» **PROBLEM REQUIREMENTS**
Restate each line of the listing exactly, without carrying over any pictures.
----
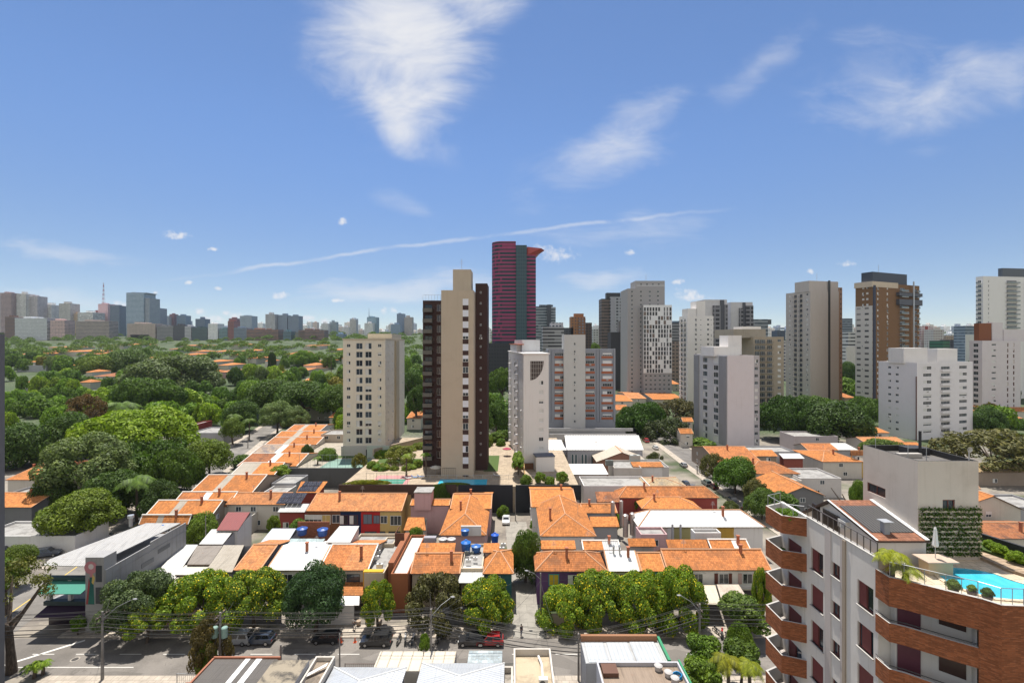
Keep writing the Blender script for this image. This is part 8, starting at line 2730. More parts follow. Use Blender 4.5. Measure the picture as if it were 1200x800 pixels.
# ------------------------------------------------------------------ roofs on the near side of the street
def roofblock(label, x0, x1, y0, y1, z, rm, wm, par=0.0, name="flat_roof_building", cat="building", slope=0.0):
	rt = root(name, label, cat, ((x0 + x1) / 2, (y0 + y1) / 2, 0))
	mb = MB(); mb.box(x0, x1, y0, y1, 0, z - .06)
	mb.build("wall", wm, rt)
	mb = MB(); mb.slab((x0 + .02, y0 + .02, z), (x1 - .02, y0 + .02, z), (x1 - .02, y1 - .02, z + slope), (x0 + .02, y1 - .02, z + slope), .05); mb.build("roof", rm, rt)
	if par:
		mb = MB(); t = .2
		for q in ((x0, x1, y0, y0 + t), (x0, x1, y1 - t, y1), (x0, x0 + t, y0 + t, y1 - t), (x1 - t, x1, y0 + t, y1 - t)):
			mb.box(*q, z - .05, z + par)
		mb.build("parapet", wm, rt)
	return rt

def strips(rt, name, m, lst):
	for q in lst:
		mb = MB(); mb.box(*q); mb.build(name, m, rt)

rt = roofblock("building with dark ribbed roof and two light strips at the street's near side", -35.6, -28.0, 46, 56.4, 5, sheet((0.10, 0.09, 0.08), .3, .8, .4, 0, .1), wall((0.3, 0.14, 0.09)))
strips(rt, "light_strip", SHW, [(-31.9, -31.3, 46, 56.2, 5.003, 5.06), (-30.6, -29.9, 46, 56.2, 5.003, 5.06)])
strips(rt, "rust_edge", plain((0.30, 0.12, 0.07), .9), [(-35.8, -27.8, 56.25, 56.45, 4.8, 5.2), (-35.85, -35.62, 46, 56.2, 4.8, 5.15)])
rt = roofblock("raised stained concrete roof hut beside the dark ribbed roof", -27.7, -23.6, 47, 54.6, 6.0, stained((0.26, 0.22, 0.16), (0.05, 0.045, 0.04), .9), WG)
rt = roofblock("stained flat roof with a leaning white sheet, before the dark tree's shadow", -23.5, -21.2, 46, 56.3, 4.8, stained((0.25, 0.2, 0.15), (0.07, 0.06, 0.05), .8), WC, .5)
mb = MB(); mb.slab((-23.4, 53.0, 5.1), (-21.6, 54.6, 5.3), (-21.6, 55.2, 5.3), (-23.4, 53.6, 5.1), .06); mb.build("loose_sheet", SHW, rt)
roofblock("low stained roof with brown rim at the picture foot", -36.5, -29.5, 44, 52.5, 4.6, stained((0.30, 0.26, 0.2), (0.1, 0.08, 0.07), .7), wall((0.24, 0.13, 0.09)), .35)
rt = roofblock("beige standing seam roof across from the motorbikes", -16.6, -7.0, 55.6, 59.2, 4.0, sheet((0.50, 0.45, 0.36), 1.3, .6, .3, 0, .05), WC, slope=.0)
strips(rt, "roof_seam", plain((0.36, 0.31, 0.24), .7), [(-16.4 + 1.33 * k, -16.3 + 1.33 * k, 55.7, 59.1, 4.004, 4.07) for k in range(8)])
SIL = sheet((0.50, 0.52, 0.54), .35, .4, .35, .3, .1)
for l, x0, x1, y1, z in (("left silver corrugated hip roof at the picture foot", -21.0, -12.4, 55.4, 4.6), ("right silver corrugated hip roof at the picture foot", -10.8, -.9, 56.4, 4.4)):
	rt = root("hip_roof_building", l, "building", ((x0 + x1) / 2, 50, 0))
	mb = MB(); mb.box(x0 + .3, x1 - .3, 44, y1 - .3, 0, z - .15); mb.build("wall", WG, rt)
	mb = MB(); xm = (x0 + x1) / 2; A, B = (xm, y1 - 4, z + 1.3), (xm, 44, z + 1.3)
	mb.slab((x0, 44, z), B, A, (x0, y1, z), .1); mb.slab((x1, y1, z), A, B, (x1, 44, z), .1); mb.tri_slab((x1, y1, z), (x0, y1, z), A, .1)
	mb.build("roof", SIL, rt)
	mb = MB()
	for p in ((x0, y1, z), (x1, y1, z), B):
		mb.tube([A, p], .1, 5)
	mb.build("ridge_cap", plain((0.62, 0.62, 0.60), .6), rt)
rt = roofblock("glass strip skylight roof beside the silver hip roof", -5.4, -1.2, 56.7, 59.0, 4.2, brick((0.34, 0.38, 0.38), .6, 1.1, (0.62, 0.62, 0.60)), WG, name="skylight_roof", cat="shed")
rt = roofblock("beige walled roof terrace with an outdoor cooling unit", 0.2, 4.7, 50, 57.6, 4.6, stained((0.42, 0.34, 0.23), (0.2, 0.16, 0.11), .5), WC, .8)
mb = MB(); mb.box(3.0, 4.0, 52.2, 52.8, 4.62, 5.4); mb.build("cooling_unit", plain((0.55, 0.54, 0.5), .5), rt)
mb = MB(); mb.cyl(3.35, 52.17, 4.98, 4.99, .01, .01, 6)
for k in range(16):
	a, b = 2 * math.pi * k / 16, 2 * math.pi * (k + 1) / 16
	mb.face([(3.4, 52.185, 5.0), (3.4 + .32 * math.cos(a), 52.19, 5.0 + .32 * math.sin(a)), (3.4 + .32 * math.cos(b), 52.19, 5.0 + .32 * math.sin(b))])
mb.build("fan_grille", plain((0.09, 0.09, 0.09), .6), rt)
mb = MB(); mb.tube([(3.2, 56.9, 4.9), (3.5, 55.5, 4.9), (3.5, 53, 4.95)], .14, 8); mb.build("duct", plain((0.6, 0.59, 0.56), .6), rt)
roofblock("small walled service yard left of the beige roof terrace", -1.1, 0.1, 50, 56.0, 3.6, stained((0.3, 0.27, 0.23)), WC, .7)
rt = roofblock("warehouse with three grey roof panels and a green right edge", 8.6, 18.4, 54.6, 58.9, 5.6, SHG, WG)
strips(rt, "roof_panel", sheet((0.40, 0.42, 0.43), .5, .5, .3, 0, .02), [(9.0, 11.3, 54.7, 58.3, 5.61, 5.66), (11.7, 14.3, 54.7, 58.3, 5.61, 5.68), (14.6, 17.6, 54.7, 58.4, 5.61, 5.7)])
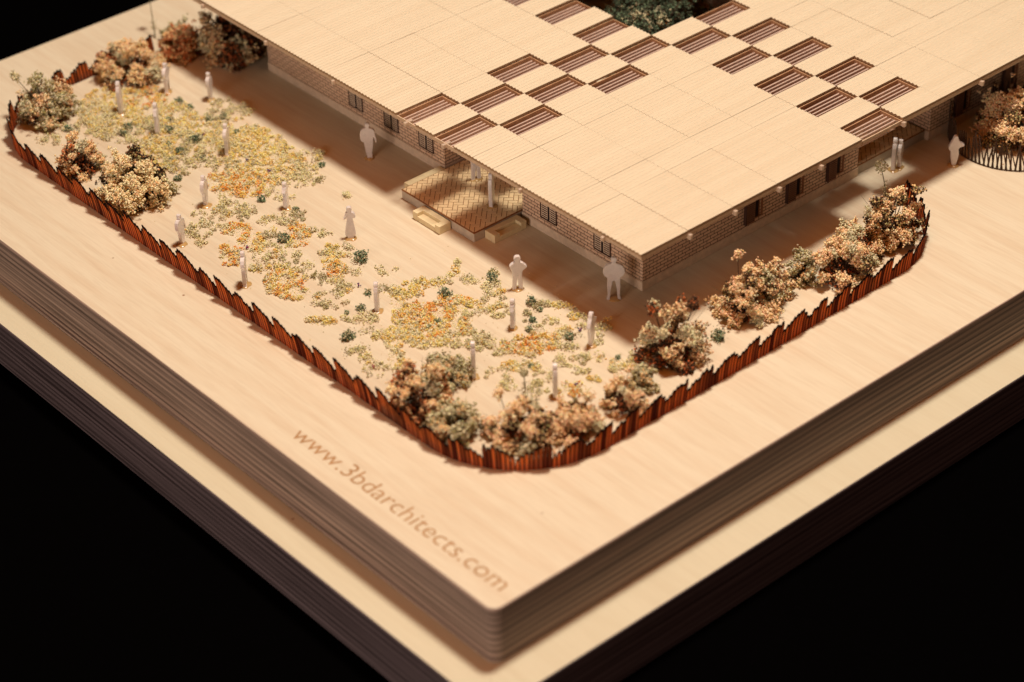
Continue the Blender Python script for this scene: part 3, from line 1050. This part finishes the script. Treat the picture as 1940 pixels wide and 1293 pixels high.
----
» **ANSWER**
Keep writing the Blender script for this image. This is part 8, starting at line 2730. More parts follow. Use Blender 4.5. Measure the picture as if it were 1200x800 pixels.
# ------------------------------------------------------------------ roofs on the near side of the street
def roofblock(label, x0, x1, y0, y1, z, rm, wm, par=0.0, name="flat_roof_building", cat="building", slope=0.0):
	rt = root(name, label, cat, ((x0 + x1) / 2, (y0 + y1) / 2, 0))
	mb = MB(); mb.box(x0, x1, y0, y1, 0, z - .06)
	mb.build("wall", wm, rt)
	mb = MB(); mb.slab((x0 + .02, y0 + .02, z), (x1 - .02, y0 + .02, z), (x1 - .02, y1 - .02, z + slope), (x0 + .02, y1 - .02, z + slope), .05); mb.build("roof", rm, rt)
	if par:
		mb = MB(); t = .2
		for q in ((x0, x1, y0, y0 + t), (x0, x1, y1 - t, y1), (x0, x0 + t, y0 + t, y1 - t), (x1 - t, x1, y0 + t, y1 - t)):
			mb.box(*q, z - .05, z + par)
		mb.build("parapet", wm, rt)
	return rt

def strips(rt, name, m, lst):
	for q in lst:
		mb = MB(); mb.box(*q); mb.build(name, m, rt)

rt = roofblock("building with dark ribbed roof and two light strips at the street's near side", -35.6, -28.0, 46, 56.4, 5, sheet((0.10, 0.09, 0.08), .3, .8, .4, 0, .1), wall((0.3, 0.14, 0.09)))
strips(rt, "light_strip", SHW, [(-31.9, -31.3, 46, 56.2, 5.003, 5.06), (-30.6, -29.9, 46, 56.2, 5.003, 5.06)])
strips(rt, "rust_edge", plain((0.30, 0.12, 0.07), .9), [(-35.8, -27.8, 56.25, 56.45, 4.8, 5.2), (-35.85, -35.62, 46, 56.2, 4.8, 5.15)])
rt = roofblock("raised stained concrete roof hut beside the dark ribbed roof", -27.7, -23.6, 47, 54.6, 6.0, stained((0.26, 0.22, 0.16), (0.05, 0.045, 0.04), .9), WG)
rt = roofblock("stained flat roof with a leaning white sheet, before the dark tree's shadow", -23.5, -21.2, 46, 56.3, 4.8, stained((0.25, 0.2, 0.15), (0.07, 0.06, 0.05), .8), WC, .5)
mb = MB(); mb.slab((-23.4, 53.0, 5.1), (-21.6, 54.6, 5.3), (-21.6, 55.2, 5.3), (-23.4, 53.6, 5.1), .06); mb.build("loose_sheet", SHW, rt)
roofblock("low stained roof with brown rim at the picture foot", -36.5, -29.5, 44, 52.5, 4.6, stained((0.30, 0.26, 0.2), (0.1, 0.08, 0.07), .7), wall((0.24, 0.13, 0.09)), .35)
rt = roofblock("beige standing seam roof across from the motorbikes", -16.6, -7.0, 55.6, 59.2, 4.0, sheet((0.50, 0.45, 0.36), 1.3, .6, .3, 0, .05), WC, slope=.0)
strips(rt, "roof_seam", plain((0.36, 0.31, 0.24), .7), [(-16.4 + 1.33 * k, -16.3 + 1.33 * k, 55.7, 59.1, 4.004, 4.07) for k in range(8)])
SIL = sheet((0.50, 0.52, 0.54), .35, .4, .35, .3, .1)
for l, x0, x1, y1, z in (("left silver corrugated hip roof at the picture foot", -21.0, -12.4, 55.4, 4.6), ("right silver corrugated hip roof at the picture foot", -10.8, -.9, 56.4, 4.4)):
	rt = root("hip_roof_building", l, "building", ((x0 + x1) / 2, 50, 0))
	mb = MB(); mb.box(x0 + .3, x1 - .3, 44, y1 - .3, 0, z - .15); mb.build("wall", WG, rt)
	mb = MB(); xm = (x0 + x1) / 2; A, B = (xm, y1 - 4, z + 1.3), (xm, 44, z + 1.3)
	mb.slab((x0, 44, z), B, A, (x0, y1, z), .1); mb.slab((x1, y1, z), A, B, (x1, 44, z), .1); mb.tri_slab((x1, y1, z), (x0, y1, z), A, .1)
	mb.build("roof", SIL, rt)
	mb = MB()
	for p in ((x0, y1, z), (x1, y1, z), B):
		mb.tube([A, p], .1, 5)
	mb.build("ridge_cap", plain((0.62, 0.62, 0.60), .6), rt)
rt = roofblock("glass strip skylight roof beside the silver hip roof", -5.4, -1.2, 56.7, 59.0, 4.2, brick((0.34, 0.38, 0.38), .6, 1.1, (0.62, 0.62, 0.60)), WG, name="skylight_roof", cat="shed")
rt = roofblock("beige walled roof terrace with an outdoor cooling unit", 0.2, 4.7, 50, 57.6, 4.6, stained((0.42, 0.34, 0.23), (0.2, 0.16, 0.11), .5), WC, .8)
mb = MB(); mb.box(3.0, 4.0, 52.2, 52.8, 4.62, 5.4); mb.build("cooling_unit", plain((0.55, 0.54, 0.5), .5), rt)
mb = MB(); mb.cyl(3.35, 52.17, 4.98, 4.99, .01, .01, 6)
for k in range(16):
	a, b = 2 * math.pi * k / 16, 2 * math.pi * (k + 1) / 16
	mb.face([(3.4, 52.185, 5.0), (3.4 + .32 * math.cos(a), 52.19, 5.0 + .32 * math.sin(a)), (3.4 + .32 * math.cos(b), 52.19, 5.0 + .32 * math.sin(b))])
mb.build("fan_grille", plain((0.09, 0.09, 0.09), .6), rt)
mb = MB(); mb.tube([(3.2, 56.9, 4.9), (3.5, 55.5, 4.9), (3.5, 53, 4.95)], .14, 8); mb.build("duct", plain((0.6, 0.59, 0.56), .6), rt)
roofblock("small walled service yard left of the beige roof terrace", -1.1, 0.1, 50, 56.0, 3.6, stained((0.3, 0.27, 0.23)), WC, .7)
rt = roofblock("warehouse with three grey roof panels and a green right edge", 8.6, 18.4, 54.6, 58.9, 5.6, SHG, WG)
strips(rt, "roof_panel", sheet((0.40, 0.42, 0.43), .5, .5, .3, 0, .02), [(9.0, 11.3, 54.7, 58.3, 5.61, 5.66), (11.7, 14.3, 54.7, 58.3, 5.61, 5.68), (14.6, 17.6, 54.7, 58.4, 5.61, 5.7)])
Continue the Blender Python script for this scene: part 3, from line 1050. This part finishes the script. Treat the picture as 1940 pixels wide and 1293 pixels high.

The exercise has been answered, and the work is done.